12/04/2012 06:32 pm ET Updated Feb 02, 2013

Secret Meeting Revealed! How Penguin House Plans to Gobble Up the World of Publishing

My Little Publishing Company was able to get our hands on the minutes of the secret executive meeting of the newly formed conglomerate. The following is an excerpt:

Editor-in-chief: As you know there's a lot of negative feelings about our merger. We've got to prove that just because we're a conglomerate doesn't mean we can't produce quality books. So, let's put aside our past differences and come up with some great ideas.

Executive editor #1: Unbroken has been on the bestseller list for 105 weeks. I've got a book that can do even better. It's called Broken. It's a professional golfer's story of survival while playing with a broken toe.

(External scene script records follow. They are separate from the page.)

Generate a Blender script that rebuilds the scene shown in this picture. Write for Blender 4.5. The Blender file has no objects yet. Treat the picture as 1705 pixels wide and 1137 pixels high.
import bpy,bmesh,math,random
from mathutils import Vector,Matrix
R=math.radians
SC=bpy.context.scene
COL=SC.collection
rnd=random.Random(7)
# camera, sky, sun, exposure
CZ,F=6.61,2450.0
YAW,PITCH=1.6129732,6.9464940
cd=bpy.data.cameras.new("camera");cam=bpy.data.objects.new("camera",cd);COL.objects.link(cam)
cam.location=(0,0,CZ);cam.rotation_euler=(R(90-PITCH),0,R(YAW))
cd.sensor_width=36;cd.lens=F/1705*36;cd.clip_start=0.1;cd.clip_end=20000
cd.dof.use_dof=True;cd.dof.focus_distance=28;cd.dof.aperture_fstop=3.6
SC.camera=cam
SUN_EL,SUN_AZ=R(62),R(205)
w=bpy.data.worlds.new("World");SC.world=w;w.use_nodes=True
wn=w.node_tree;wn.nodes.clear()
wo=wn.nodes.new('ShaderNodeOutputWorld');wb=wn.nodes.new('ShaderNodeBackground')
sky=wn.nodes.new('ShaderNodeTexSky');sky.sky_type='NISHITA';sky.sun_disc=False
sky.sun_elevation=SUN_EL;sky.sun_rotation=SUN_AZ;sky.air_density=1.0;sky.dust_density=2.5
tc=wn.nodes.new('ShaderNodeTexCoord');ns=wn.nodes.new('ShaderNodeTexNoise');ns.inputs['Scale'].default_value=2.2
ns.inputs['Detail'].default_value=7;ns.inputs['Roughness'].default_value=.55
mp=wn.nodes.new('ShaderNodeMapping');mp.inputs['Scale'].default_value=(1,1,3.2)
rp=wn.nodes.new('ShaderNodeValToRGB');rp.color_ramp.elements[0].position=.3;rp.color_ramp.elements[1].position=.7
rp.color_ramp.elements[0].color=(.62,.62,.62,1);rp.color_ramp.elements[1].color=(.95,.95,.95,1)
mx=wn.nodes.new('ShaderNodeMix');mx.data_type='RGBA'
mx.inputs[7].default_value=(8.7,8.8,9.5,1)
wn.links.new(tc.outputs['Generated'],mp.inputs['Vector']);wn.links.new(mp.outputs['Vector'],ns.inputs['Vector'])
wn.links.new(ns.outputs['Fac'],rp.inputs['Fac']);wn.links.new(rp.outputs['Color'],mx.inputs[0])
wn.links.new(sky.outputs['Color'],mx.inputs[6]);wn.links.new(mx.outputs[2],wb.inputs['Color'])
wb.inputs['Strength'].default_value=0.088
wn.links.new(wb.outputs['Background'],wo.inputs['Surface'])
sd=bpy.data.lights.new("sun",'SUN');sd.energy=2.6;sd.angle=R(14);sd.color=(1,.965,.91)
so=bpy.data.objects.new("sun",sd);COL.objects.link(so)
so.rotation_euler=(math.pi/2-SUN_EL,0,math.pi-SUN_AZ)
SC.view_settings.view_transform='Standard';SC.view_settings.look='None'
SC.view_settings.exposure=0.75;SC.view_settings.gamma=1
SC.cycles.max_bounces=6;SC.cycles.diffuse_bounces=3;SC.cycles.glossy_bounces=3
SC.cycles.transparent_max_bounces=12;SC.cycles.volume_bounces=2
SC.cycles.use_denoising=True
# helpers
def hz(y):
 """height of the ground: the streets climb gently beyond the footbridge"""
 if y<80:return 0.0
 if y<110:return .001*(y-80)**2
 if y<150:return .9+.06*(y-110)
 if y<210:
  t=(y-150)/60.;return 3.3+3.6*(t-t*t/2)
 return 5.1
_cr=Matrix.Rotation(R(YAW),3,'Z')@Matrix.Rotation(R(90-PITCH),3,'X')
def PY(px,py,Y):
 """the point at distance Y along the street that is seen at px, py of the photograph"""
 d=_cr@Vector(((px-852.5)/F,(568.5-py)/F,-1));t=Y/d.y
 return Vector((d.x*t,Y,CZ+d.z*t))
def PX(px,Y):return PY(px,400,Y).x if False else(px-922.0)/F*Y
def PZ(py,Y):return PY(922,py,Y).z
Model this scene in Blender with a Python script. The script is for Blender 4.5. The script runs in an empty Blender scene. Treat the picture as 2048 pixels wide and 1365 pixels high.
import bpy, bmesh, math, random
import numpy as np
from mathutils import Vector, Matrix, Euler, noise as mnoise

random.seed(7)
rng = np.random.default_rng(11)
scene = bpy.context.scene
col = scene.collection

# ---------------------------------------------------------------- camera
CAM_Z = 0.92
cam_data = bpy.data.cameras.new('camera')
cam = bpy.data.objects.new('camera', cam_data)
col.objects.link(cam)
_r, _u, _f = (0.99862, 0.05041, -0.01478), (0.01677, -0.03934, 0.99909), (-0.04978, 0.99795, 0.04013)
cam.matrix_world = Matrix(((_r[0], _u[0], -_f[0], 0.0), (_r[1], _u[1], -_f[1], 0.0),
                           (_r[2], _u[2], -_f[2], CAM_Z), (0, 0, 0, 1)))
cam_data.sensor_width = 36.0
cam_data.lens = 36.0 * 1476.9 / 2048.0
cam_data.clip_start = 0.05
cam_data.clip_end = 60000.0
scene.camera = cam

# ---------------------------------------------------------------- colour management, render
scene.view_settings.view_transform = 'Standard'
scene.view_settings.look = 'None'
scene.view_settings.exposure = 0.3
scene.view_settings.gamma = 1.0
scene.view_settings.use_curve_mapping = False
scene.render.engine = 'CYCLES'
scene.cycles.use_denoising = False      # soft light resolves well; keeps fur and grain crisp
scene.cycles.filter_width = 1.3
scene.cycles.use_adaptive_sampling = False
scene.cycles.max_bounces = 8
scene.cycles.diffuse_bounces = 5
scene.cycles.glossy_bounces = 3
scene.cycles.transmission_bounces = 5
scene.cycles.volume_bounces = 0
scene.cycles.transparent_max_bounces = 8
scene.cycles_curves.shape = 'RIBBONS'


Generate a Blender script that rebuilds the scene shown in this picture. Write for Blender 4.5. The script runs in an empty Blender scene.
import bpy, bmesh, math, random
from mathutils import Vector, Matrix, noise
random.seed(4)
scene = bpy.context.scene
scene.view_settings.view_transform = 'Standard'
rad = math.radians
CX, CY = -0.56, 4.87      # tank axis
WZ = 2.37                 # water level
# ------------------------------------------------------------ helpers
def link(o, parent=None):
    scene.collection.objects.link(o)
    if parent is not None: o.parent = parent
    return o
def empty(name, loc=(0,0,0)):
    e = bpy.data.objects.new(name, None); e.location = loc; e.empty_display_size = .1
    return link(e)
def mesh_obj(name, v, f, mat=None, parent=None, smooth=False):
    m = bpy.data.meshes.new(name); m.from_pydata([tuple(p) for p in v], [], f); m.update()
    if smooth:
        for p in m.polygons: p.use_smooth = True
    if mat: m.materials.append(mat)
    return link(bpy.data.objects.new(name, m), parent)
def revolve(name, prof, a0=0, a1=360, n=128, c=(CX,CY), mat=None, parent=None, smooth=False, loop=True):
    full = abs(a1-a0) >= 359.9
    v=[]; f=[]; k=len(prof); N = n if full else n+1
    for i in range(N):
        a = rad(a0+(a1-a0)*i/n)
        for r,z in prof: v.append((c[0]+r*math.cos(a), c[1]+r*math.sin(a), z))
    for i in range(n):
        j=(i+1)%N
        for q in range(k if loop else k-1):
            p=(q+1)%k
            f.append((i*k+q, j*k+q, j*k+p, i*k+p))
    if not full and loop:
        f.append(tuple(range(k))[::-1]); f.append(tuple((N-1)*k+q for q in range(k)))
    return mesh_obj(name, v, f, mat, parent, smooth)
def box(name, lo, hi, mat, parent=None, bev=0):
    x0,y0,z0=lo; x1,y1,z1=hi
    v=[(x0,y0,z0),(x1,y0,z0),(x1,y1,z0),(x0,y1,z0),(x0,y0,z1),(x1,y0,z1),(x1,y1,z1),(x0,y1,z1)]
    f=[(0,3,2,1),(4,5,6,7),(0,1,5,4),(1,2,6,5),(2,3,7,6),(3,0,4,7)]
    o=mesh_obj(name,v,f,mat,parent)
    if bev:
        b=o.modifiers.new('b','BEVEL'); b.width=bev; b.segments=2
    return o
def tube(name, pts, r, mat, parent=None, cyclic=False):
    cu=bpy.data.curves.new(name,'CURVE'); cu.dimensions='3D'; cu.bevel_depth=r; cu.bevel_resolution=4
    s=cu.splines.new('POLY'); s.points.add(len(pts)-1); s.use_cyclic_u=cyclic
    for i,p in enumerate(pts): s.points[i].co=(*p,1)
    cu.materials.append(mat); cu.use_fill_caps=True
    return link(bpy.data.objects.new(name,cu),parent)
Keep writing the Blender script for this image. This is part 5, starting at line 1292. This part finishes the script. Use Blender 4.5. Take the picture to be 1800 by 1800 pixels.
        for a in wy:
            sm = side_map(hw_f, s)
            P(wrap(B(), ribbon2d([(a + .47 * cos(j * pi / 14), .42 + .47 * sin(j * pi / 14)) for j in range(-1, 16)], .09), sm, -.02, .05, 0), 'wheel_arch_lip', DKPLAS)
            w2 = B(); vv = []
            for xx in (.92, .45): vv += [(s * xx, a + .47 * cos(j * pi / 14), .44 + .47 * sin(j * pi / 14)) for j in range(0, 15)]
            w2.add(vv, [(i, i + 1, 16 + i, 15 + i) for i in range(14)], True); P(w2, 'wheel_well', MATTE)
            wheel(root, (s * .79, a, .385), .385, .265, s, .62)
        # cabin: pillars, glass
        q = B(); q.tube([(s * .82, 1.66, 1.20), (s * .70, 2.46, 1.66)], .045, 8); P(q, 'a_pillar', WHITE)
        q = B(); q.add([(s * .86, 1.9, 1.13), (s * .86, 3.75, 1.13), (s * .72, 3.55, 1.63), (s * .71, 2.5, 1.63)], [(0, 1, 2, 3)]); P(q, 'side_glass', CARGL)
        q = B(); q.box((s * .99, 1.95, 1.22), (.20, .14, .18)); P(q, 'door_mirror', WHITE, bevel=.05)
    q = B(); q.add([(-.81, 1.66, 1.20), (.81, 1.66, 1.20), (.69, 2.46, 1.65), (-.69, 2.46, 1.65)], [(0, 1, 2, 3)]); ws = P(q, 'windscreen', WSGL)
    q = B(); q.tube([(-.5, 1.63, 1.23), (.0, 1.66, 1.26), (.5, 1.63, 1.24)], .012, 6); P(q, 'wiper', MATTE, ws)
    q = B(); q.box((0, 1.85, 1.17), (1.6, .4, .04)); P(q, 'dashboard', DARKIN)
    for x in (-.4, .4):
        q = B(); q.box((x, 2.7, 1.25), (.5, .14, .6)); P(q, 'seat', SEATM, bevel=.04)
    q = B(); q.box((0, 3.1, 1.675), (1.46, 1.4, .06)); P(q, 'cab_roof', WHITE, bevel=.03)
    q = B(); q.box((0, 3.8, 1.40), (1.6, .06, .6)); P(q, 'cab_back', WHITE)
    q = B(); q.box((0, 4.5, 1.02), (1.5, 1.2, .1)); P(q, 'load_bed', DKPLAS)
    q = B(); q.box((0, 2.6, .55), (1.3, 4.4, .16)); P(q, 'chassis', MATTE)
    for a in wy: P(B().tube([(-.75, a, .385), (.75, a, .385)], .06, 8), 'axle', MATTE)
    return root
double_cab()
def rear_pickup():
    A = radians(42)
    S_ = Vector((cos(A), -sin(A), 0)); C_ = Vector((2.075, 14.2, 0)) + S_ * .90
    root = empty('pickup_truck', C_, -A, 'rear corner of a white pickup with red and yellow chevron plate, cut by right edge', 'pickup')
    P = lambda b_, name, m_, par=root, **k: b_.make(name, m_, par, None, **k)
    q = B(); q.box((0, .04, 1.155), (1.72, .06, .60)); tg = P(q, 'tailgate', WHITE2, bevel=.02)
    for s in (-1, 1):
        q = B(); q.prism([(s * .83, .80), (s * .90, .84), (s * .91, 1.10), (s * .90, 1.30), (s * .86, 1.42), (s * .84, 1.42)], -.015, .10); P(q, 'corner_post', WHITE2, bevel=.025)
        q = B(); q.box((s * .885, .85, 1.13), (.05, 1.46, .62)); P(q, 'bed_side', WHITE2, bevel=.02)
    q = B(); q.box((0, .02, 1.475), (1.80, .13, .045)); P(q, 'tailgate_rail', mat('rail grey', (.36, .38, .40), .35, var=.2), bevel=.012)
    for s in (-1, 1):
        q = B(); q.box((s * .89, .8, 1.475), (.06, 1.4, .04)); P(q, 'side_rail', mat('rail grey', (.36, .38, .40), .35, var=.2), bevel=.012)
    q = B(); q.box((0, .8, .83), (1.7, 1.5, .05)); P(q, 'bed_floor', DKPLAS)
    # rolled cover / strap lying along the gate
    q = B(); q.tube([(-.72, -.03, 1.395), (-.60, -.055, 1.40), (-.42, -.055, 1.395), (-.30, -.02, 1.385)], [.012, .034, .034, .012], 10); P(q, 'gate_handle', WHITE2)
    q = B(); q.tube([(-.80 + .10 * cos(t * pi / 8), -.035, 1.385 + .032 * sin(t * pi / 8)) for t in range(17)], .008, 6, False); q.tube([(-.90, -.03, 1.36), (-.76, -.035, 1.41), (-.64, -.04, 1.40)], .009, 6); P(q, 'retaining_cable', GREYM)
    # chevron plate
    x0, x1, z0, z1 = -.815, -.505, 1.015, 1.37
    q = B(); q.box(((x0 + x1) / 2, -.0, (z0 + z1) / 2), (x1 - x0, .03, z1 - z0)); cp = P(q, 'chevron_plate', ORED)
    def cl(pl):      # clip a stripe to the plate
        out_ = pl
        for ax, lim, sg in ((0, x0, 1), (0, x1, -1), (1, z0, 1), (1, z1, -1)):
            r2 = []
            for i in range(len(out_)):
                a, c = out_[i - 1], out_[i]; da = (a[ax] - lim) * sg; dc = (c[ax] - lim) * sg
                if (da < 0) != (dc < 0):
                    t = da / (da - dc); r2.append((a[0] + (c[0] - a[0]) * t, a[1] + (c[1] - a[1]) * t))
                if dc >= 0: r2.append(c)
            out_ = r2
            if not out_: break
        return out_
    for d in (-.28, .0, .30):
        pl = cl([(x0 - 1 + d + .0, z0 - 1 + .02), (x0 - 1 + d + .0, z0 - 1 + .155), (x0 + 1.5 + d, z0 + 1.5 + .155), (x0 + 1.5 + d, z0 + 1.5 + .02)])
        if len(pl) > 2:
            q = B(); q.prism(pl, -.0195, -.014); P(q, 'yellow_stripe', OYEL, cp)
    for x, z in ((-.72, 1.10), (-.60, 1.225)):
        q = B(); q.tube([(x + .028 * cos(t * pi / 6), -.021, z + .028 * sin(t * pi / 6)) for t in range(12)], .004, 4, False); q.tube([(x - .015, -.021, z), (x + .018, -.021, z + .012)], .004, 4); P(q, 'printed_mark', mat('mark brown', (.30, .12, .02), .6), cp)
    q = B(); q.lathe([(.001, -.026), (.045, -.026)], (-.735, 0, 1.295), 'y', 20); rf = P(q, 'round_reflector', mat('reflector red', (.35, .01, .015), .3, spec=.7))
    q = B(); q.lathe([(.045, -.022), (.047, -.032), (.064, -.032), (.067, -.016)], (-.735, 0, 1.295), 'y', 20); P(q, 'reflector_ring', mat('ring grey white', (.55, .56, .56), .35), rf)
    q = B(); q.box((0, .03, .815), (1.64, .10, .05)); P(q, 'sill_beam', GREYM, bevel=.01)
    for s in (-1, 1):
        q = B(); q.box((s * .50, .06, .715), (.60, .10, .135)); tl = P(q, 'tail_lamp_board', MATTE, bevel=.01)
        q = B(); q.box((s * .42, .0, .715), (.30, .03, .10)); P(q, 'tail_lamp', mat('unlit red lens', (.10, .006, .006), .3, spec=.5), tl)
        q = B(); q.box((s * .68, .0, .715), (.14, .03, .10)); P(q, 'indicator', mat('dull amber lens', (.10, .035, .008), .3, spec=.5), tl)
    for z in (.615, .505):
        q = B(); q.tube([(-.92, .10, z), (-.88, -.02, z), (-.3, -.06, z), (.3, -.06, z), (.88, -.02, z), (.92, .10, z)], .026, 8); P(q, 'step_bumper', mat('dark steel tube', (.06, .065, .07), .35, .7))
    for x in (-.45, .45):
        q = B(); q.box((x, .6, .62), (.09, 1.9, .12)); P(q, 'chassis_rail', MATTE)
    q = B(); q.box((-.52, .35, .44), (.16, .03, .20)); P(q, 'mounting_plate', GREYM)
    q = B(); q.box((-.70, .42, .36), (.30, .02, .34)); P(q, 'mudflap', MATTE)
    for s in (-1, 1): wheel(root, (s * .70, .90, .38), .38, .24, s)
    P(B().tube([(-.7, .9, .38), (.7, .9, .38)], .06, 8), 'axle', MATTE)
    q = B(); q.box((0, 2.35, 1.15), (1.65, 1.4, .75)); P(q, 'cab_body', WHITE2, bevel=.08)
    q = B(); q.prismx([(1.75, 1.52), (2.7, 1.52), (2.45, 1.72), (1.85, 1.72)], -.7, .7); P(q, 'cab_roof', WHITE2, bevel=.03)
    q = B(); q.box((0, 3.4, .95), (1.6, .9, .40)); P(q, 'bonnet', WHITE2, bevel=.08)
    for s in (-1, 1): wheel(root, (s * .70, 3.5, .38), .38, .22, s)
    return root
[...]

Editor-in-chief: Hmmm. Good title. I'm not sure it's got the drama of a Japanese prisoner of war story.

Executive editor #2: How about this? A genre bender. Non-fiction and fiction. The Game of Thrones meets the Team of Rivals. I think I can get Doris Kearns Goodwin to pen it.

Editor-in-chief: What's the title?

Executive editor #2: The Immortal Life of Henrietta Lacks.

Executive editor 1: It's been taken, stupid.

Editor-in-chief: I'm warming to the idea of a gender merge. I think we can get Sue Grafton to do a Lincoln book. Lincoln always sells. How about A is for Abe? The bloody murder mystery of the America's 16th president.

Executive editor #1: But sir, it wasn't a mystery. Everyone knows who shot him.

Editor-in-chief: Ah, they just think they know. This book will re-open the case. It's a sure fire winner. Get Grafton on the phone.

Executive editor #2: I think she's signed with another publisher.

Editor-in-chief: We'll buy them and her contract. O.K. what else? Our debut list has to be really exciting.

Executive editor #2: I have a wonderful cookbook. The Life of Pie. It's a pastry cookbook using wild game ingredients.

Executive editor #1: That's a really stupid idea.

Executive editor #2: Or if you want something with legs, how about What To Expect When You're Expecting Proof of Heaven?

Executive editor #1: That's even more stupid.

Executive editor #2: Or, I just came across a very promising novel. Gone Girl Scout. A dedicated troop leader searches for a lost merit badge winner.

Executive editor #1: That's the stupidest idea yet.

Executive editor #2: You know, I'm tired of you calling me stupid.

Executive editor#1: Oh, then let me edit that. You're not just stupid, you're a stupid asshole.

Editor-in-chief: People, come on. Let's not squabble. We've got work to do. We need some more good titles. How about the young adult category?

Executive editor #2: I've been thinking that after The Hunger Games the young adult market is probably ripe for some good pornography. I just need to research the school library guidelines.

Editor-in-chief: Do it! Do it!

Executive editor #1: You can't sell dirty books to young adults. We'll get sued.

Executive editor #2: A lawsuit can make for great press. Besides I've got an excellent contender.

Executive editor #1: You wouldn't know a good book idea if it bit you on that fat ankle of yours.

Executive editor #2: Shut up.

Executive editor #1:You shut up.

(SFX: Heavy book hitting forehead.)

Editor-in-chief: I just love our enthusiasm! Who says a conglomerate can't be passionate about books?

(SFX: More books crashing against walls. Tiffany lamp breaking. Bodum French Press Coffee Maker shattering.)